Provided material:
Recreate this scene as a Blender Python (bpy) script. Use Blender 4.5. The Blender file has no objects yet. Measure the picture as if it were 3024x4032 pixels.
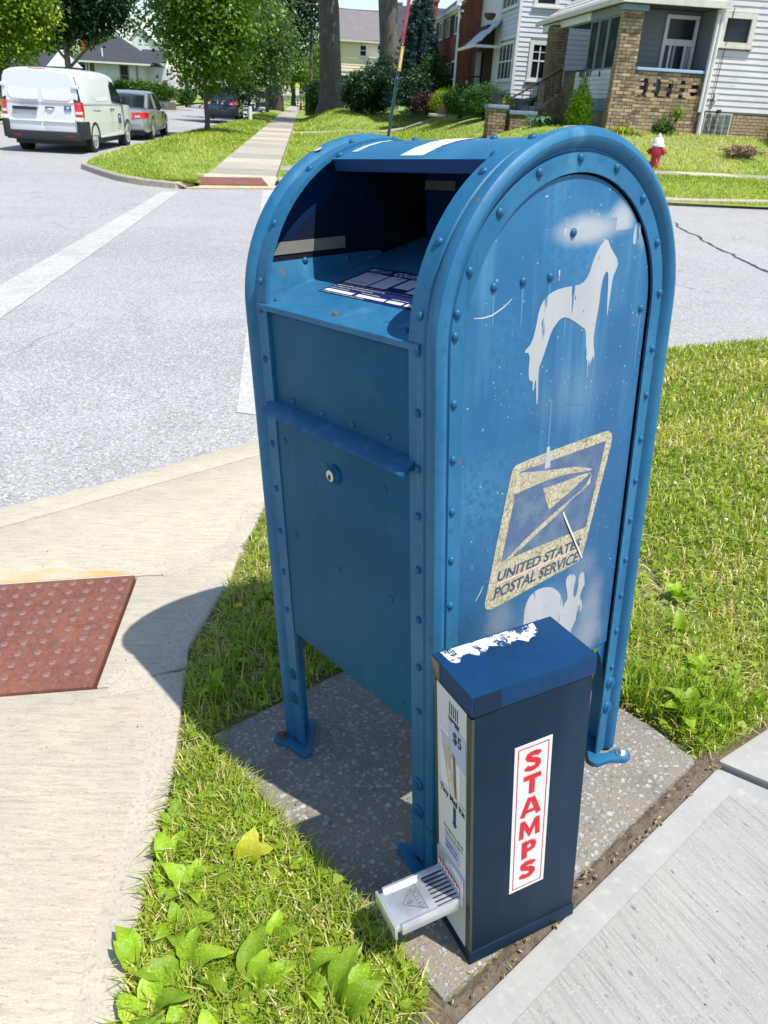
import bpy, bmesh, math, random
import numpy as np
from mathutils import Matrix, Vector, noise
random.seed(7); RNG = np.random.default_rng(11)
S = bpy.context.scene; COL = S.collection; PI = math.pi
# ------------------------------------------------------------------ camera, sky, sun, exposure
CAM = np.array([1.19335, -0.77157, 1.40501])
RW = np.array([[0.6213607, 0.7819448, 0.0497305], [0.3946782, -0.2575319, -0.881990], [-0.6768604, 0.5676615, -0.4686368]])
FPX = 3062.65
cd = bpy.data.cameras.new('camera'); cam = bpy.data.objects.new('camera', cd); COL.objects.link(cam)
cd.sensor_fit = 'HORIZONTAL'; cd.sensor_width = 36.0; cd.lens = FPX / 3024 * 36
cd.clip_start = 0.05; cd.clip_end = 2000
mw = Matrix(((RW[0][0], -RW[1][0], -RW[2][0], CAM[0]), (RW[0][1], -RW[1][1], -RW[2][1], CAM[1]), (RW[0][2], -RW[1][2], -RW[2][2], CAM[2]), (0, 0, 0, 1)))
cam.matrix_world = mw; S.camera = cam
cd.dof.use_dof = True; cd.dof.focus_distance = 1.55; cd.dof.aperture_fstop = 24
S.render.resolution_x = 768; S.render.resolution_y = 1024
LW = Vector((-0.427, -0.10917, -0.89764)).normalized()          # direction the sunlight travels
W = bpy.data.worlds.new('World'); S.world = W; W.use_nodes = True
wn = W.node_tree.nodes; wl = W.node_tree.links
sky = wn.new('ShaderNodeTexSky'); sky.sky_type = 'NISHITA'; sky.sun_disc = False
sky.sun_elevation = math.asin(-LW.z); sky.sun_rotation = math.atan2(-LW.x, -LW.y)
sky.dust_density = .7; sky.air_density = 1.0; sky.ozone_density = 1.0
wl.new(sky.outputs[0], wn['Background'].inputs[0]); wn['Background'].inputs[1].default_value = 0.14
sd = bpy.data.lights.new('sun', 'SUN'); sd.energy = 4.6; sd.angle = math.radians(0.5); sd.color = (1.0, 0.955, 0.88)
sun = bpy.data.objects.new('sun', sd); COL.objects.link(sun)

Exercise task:
Extract the full listing above verbatim; pictures are to be left out of the copy.

Solved problem:
Recreate this scene as a Blender Python (bpy) script. Use Blender 4.5. The Blender file has no objects yet. Measure the picture as if it were 3024x4032 pixels.
import bpy, bmesh, math, random
import numpy as np
from mathutils import Matrix, Vector, noise
random.seed(7); RNG = np.random.default_rng(11)
S = bpy.context.scene; COL = S.collection; PI = math.pi
# ------------------------------------------------------------------ camera, sky, sun, exposure
CAM = np.array([1.19335, -0.77157, 1.40501])
RW = np.array([[0.6213607, 0.7819448, 0.0497305], [0.3946782, -0.2575319, -0.881990], [-0.6768604, 0.5676615, -0.4686368]])
FPX = 3062.65
cd = bpy.data.cameras.new('camera'); cam = bpy.data.objects.new('camera', cd); COL.objects.link(cam)
cd.sensor_fit = 'HORIZONTAL'; cd.sensor_width = 36.0; cd.lens = FPX / 3024 * 36
cd.clip_start = 0.05; cd.clip_end = 2000
mw = Matrix(((RW[0][0], -RW[1][0], -RW[2][0], CAM[0]), (RW[0][1], -RW[1][1], -RW[2][1], CAM[1]), (RW[0][2], -RW[1][2], -RW[2][2], CAM[2]), (0, 0, 0, 1)))
cam.matrix_world = mw; S.camera = cam
cd.dof.use_dof = True; cd.dof.focus_distance = 1.55; cd.dof.aperture_fstop = 24
S.render.resolution_x = 768; S.render.resolution_y = 1024
LW = Vector((-0.427, -0.10917, -0.89764)).normalized()          # direction the sunlight travels
W = bpy.data.worlds.new('World'); S.world = W; W.use_nodes = True
wn = W.node_tree.nodes; wl = W.node_tree.links
sky = wn.new('ShaderNodeTexSky'); sky.sky_type = 'NISHITA'; sky.sun_disc = False
sky.sun_elevation = math.asin(-LW.z); sky.sun_rotation = math.atan2(-LW.x, -LW.y)
sky.dust_density = .7; sky.air_density = 1.0; sky.ozone_density = 1.0
wl.new(sky.outputs[0], wn['Background'].inputs[0]); wn['Background'].inputs[1].default_value = 0.14
sd = bpy.data.lights.new('sun', 'SUN'); sd.energy = 4.6; sd.angle = math.radians(0.5); sd.color = (1.0, 0.955, 0.88)
sun = bpy.data.objects.new('sun', sd); COL.objects.link(sun)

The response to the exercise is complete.